■ EXERCISE REQUIREMENTS:
From the first line of the data through the line containing "COL = S.collection", return each line exactly.

========================================

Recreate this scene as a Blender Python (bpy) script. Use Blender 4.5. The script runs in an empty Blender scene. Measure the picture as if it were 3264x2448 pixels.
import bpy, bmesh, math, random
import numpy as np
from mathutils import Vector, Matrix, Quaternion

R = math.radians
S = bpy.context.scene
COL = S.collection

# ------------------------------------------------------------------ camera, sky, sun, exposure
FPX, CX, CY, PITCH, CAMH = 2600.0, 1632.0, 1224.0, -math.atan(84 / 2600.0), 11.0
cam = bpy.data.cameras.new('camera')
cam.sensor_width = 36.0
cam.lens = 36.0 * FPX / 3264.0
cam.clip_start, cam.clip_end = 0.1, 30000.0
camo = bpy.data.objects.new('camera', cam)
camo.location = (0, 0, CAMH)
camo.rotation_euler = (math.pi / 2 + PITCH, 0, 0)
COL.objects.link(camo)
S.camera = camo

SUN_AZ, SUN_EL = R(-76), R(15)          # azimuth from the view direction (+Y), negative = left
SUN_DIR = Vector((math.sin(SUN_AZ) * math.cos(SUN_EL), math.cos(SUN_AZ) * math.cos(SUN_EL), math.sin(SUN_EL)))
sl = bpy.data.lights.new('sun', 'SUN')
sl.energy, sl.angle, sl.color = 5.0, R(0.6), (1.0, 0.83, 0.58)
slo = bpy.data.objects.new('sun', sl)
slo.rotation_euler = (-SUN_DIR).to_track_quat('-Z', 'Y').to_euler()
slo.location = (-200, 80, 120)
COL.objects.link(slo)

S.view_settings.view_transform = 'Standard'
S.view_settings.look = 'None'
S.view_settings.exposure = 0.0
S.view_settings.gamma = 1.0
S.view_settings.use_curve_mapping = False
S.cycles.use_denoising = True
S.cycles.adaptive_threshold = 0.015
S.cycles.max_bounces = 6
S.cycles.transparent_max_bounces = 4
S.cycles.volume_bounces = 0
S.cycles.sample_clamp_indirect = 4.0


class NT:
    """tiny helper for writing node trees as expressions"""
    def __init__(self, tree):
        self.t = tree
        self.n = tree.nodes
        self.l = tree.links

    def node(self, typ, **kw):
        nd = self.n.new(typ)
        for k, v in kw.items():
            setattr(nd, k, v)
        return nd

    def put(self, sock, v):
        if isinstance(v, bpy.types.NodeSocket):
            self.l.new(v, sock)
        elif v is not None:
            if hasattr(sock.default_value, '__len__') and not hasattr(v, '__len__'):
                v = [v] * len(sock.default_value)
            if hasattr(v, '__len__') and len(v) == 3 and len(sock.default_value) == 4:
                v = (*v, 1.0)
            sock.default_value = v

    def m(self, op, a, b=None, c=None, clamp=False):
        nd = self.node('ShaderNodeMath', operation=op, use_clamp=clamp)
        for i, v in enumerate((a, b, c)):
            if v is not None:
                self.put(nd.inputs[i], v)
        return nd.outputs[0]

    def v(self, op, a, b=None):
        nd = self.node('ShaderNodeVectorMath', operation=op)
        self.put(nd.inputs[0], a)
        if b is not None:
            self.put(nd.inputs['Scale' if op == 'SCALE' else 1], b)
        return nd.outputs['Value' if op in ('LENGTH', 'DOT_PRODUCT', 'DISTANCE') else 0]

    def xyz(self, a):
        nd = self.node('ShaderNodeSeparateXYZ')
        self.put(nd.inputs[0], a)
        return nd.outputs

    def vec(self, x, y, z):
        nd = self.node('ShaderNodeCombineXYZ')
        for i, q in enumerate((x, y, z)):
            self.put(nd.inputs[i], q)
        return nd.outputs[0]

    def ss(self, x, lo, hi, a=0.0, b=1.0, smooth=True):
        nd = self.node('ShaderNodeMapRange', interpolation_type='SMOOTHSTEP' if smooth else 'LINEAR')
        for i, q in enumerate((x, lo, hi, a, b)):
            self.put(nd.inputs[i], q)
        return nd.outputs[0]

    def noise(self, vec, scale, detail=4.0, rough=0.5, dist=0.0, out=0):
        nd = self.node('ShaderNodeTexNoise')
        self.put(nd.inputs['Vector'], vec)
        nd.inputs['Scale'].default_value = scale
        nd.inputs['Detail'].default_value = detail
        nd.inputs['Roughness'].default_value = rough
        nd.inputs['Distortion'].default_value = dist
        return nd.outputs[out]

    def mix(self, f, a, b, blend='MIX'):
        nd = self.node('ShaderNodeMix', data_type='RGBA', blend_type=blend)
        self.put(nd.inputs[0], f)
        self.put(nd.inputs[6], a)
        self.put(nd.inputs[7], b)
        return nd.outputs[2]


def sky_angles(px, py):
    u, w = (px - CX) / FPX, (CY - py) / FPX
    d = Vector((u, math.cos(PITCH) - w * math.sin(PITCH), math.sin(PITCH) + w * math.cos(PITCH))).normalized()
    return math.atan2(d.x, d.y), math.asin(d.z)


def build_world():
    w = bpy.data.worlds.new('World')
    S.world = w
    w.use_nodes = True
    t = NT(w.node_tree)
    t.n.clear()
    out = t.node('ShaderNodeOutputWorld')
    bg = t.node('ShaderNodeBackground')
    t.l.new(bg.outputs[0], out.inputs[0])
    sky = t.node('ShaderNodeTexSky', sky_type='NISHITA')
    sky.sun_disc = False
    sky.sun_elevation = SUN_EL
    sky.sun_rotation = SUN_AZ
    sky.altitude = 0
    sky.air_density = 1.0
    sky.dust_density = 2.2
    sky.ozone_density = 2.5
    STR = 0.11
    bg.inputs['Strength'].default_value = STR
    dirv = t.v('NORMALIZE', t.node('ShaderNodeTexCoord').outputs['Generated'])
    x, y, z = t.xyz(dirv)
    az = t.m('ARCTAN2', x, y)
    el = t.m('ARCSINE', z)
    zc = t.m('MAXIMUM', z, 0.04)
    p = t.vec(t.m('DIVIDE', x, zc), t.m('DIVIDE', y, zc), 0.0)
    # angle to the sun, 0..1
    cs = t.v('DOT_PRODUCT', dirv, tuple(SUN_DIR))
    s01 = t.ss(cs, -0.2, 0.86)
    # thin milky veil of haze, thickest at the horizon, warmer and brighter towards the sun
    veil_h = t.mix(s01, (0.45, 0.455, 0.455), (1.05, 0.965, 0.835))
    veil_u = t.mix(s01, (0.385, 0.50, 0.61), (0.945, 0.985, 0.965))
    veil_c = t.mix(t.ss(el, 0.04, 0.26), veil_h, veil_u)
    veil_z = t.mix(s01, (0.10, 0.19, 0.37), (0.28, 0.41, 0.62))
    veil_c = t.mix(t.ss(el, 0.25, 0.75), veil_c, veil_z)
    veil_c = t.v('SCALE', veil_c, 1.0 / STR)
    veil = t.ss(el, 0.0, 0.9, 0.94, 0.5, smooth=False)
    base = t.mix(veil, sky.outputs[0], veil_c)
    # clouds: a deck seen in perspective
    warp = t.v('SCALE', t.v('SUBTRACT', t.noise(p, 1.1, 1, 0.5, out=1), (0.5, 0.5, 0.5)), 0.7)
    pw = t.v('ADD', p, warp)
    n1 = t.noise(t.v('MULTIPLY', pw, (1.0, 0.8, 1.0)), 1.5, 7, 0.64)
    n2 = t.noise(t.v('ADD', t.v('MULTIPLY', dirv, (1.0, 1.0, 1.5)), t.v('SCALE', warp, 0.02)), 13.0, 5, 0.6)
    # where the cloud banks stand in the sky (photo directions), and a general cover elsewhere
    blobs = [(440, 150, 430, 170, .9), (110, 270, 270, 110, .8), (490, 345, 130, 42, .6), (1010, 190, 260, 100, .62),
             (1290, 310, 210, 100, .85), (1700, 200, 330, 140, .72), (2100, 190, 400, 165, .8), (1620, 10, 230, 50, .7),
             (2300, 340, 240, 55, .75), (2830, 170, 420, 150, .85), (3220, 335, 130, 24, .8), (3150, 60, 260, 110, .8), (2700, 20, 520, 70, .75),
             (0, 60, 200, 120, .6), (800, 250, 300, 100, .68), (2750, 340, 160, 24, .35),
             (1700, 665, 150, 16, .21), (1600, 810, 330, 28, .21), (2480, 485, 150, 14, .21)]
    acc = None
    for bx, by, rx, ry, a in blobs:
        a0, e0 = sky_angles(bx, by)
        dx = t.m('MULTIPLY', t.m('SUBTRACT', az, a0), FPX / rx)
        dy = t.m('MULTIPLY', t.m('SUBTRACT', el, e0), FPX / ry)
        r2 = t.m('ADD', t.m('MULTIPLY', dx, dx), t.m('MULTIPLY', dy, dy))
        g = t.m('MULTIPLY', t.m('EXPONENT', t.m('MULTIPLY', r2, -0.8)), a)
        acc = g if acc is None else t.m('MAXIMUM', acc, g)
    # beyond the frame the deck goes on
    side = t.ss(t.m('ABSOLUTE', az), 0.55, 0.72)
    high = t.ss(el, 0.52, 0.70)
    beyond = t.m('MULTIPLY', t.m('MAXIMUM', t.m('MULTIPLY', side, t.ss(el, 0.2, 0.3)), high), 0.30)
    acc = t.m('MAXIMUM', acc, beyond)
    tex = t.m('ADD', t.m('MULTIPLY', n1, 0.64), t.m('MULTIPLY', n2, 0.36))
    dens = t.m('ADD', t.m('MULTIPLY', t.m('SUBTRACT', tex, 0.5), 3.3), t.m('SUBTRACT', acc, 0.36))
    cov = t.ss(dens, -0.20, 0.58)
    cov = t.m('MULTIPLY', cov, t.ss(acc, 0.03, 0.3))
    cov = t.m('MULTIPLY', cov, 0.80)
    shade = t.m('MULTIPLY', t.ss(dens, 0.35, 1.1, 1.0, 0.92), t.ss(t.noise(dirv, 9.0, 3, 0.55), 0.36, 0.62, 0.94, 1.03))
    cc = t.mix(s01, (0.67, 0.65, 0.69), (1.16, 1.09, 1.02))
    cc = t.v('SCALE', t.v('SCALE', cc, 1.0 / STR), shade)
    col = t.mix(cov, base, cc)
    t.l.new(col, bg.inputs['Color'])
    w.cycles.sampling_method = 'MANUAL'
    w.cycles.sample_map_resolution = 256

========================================

■ COMPLETE ANSWER:
Recreate this scene as a Blender Python (bpy) script. Use Blender 4.5. The script runs in an empty Blender scene. Measure the picture as if it were 3264x2448 pixels.
import bpy, bmesh, math, random
import numpy as np
from mathutils import Vector, Matrix, Quaternion

R = math.radians
S = bpy.context.scene
COL = S.collection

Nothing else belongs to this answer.